Not going OT but kind of tackling the problem from another angle.
If indeed MSFT applies those policies, Do you think it could affect the way single player games are designed?
I mean if the system is always online I wonder if some games which actions take place in pretty big and complex world (for example AC, ME, but also FPS) could be turned into "solo" MMO if that makes sense.
For example a given amount of player are playing in the same world/instance as you do, and their actions could influence somehow the course of the narrative, somehow it would allow for greater replayability. Actually not the whole game could be affected but there could be like in MMO "instances" were players meets in a PVE manner.
Say at some point in a CoD or BF games there is huge batlle (involving every bit as much players as a MP games) and depending on how the fight goes the outcome is affected (though you want ato design it in a way that you can't fail because of other lacking, you don't get stuck but take some "default branch" in the narrative.
I think about this because I player DC online Universe a bit off late, my first MMO experience, and I realized (as well as speaking with people that play a lot of mmo) that a good portion of MMO can be solo/single player. I wonder if there would be some way here to massively revamp the traction of single/solo playing weirdly by introducing MP type of interaction in the gameplay.

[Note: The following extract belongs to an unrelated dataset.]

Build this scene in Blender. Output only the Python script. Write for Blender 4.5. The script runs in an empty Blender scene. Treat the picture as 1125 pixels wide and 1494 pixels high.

If I think of ME type of games where you have a lot of choice, there could be some "inner time" built into the game. When you have choices, those choices have timelines, when a mission reaches its time line the game/server will either randomly choose the outcome of that mission or use the result of another player which happened to play it at the same time.
IN ME the editor stated that actually +60% of the players played good characters (usually I do), so I wonder if it could be a good idea to "break" the sometime "idiotic" choice you have in dialogue (wrt good or bad) and let the narrative being affected by external events (randomness or other people playing). The games would be designed as branches, and so drastically increasing the replay value (at the cost of quiet possibly how long it takes to "finish" the game as you can't be a completists under those circumstances). Server side could keep track of the path you took and somehow bias thing so you don't go multiple times through the exact same curse of events.
They could implement more "massive battles", replacing NPC by players.

(I don't speak about sand box games which seems even better matches for "mmo enhanced" type of single player experience. DCUO is kind of already there eventhough the world is a too dead/empty).

Note to my-self and the mods, that was not my purpose but as I was writing I realized that actually the post is not "xbox" specific, more of possible consequence or possibility of an always connected not even console but games. Clearly not my purpose in the first place.

I don't know if others people find that topic interesting (let see if there are responses to my post) may be we could consider open a spin off thread like "could solo oriented MMO be, weirdly enough, the future of single player games?" which is kind of parallel to the fact that next gen games could more than often require an always on connection.
Another taste "in which way an always connected game/system (to make it not xbox or ps specific) could affect (/improve) "single player" game designs".